We need high-def, she said, as soon as she saw the new television.
Not we’ll see next year, or when Phoenix freezes over.
No, she actually said go get it. First she agreed to the new television, and now this. I don’t remember for sure, but I think I had to sit down.
It’s so surprising because she’s been the sensible one for so long. Be careful or you will catch a cold. We can’t afford that pack of Tic-Tacs. You missed a spot of dust there in the garage.
What’s next? Let me have lunch with a swimsuit model? Own stock in Best Buy? For now, I will have to cross that off my top fantasy lines my wife will never say. Here are the top 6 in no particular order:
“Why don’t you go away with your buddies for a weekend?”

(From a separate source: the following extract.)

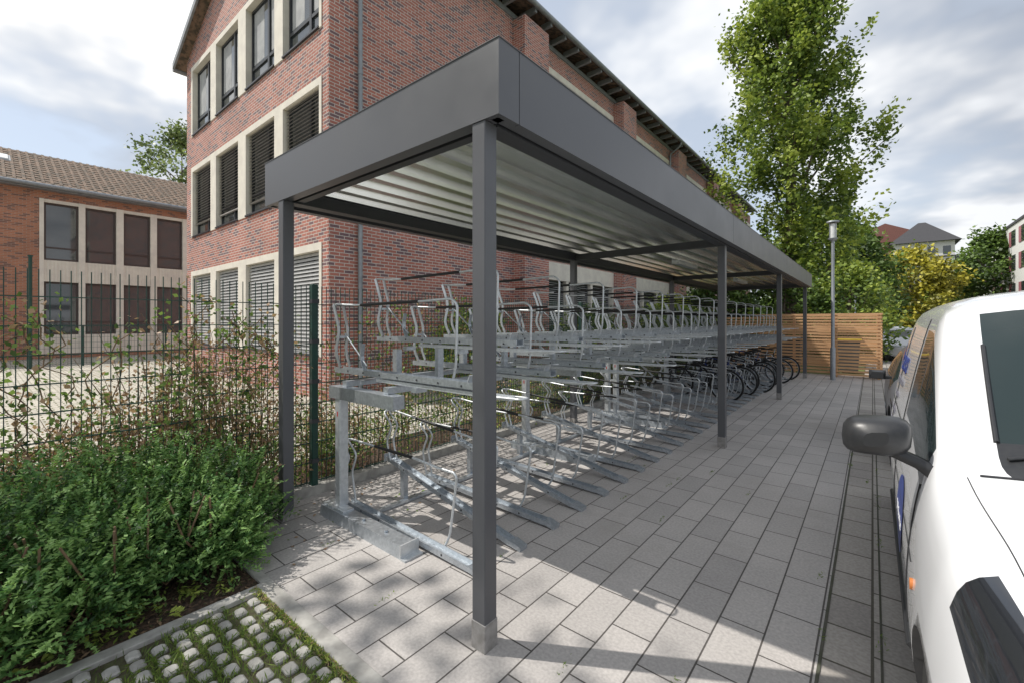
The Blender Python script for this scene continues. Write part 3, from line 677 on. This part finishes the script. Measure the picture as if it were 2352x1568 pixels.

“You sleep in and I will get all the garbages from the house.”
“You’ve been staying up late at night. Why don’t you get yourself some surround sound?”
“I signed you up as a taste tester for Hostess products.”
“That van seems uncomfortable to you. Why don’t you consider an upgrade?”
“That’s OK. I hear that spilled chili in the microwave makes it easier to clean.”

3 comments
Steph (sahans) says:
Nov 8, 2009
You didn't mention ME… but I guess it is still an okay post. ;-P
Flat screen and HDTV all in one day. What's next? A sports car? Non generic cheerios?
DebKaye5 says:
Nov 10, 2009
LOL LOL LOL LOL! LOL! LOL! I can see you liking the Hostess job
and you have buddies?
Charlotte says:
Nov 10, 2009
I wouldn't hold your breath for any more of those statements. Although you might not have any need for them when you spend the rest of your life enjoying high def on the flat screen.
PS- As a wife sometimes I try to throw in some comments just to watch my husband's look of astonishment. "Why don't you go hit some golf balls" or "Go ahead and turn on the baseball game, I'll go make some brownies." I have to get my entertainment somewhere (after all, we don't yet have high def).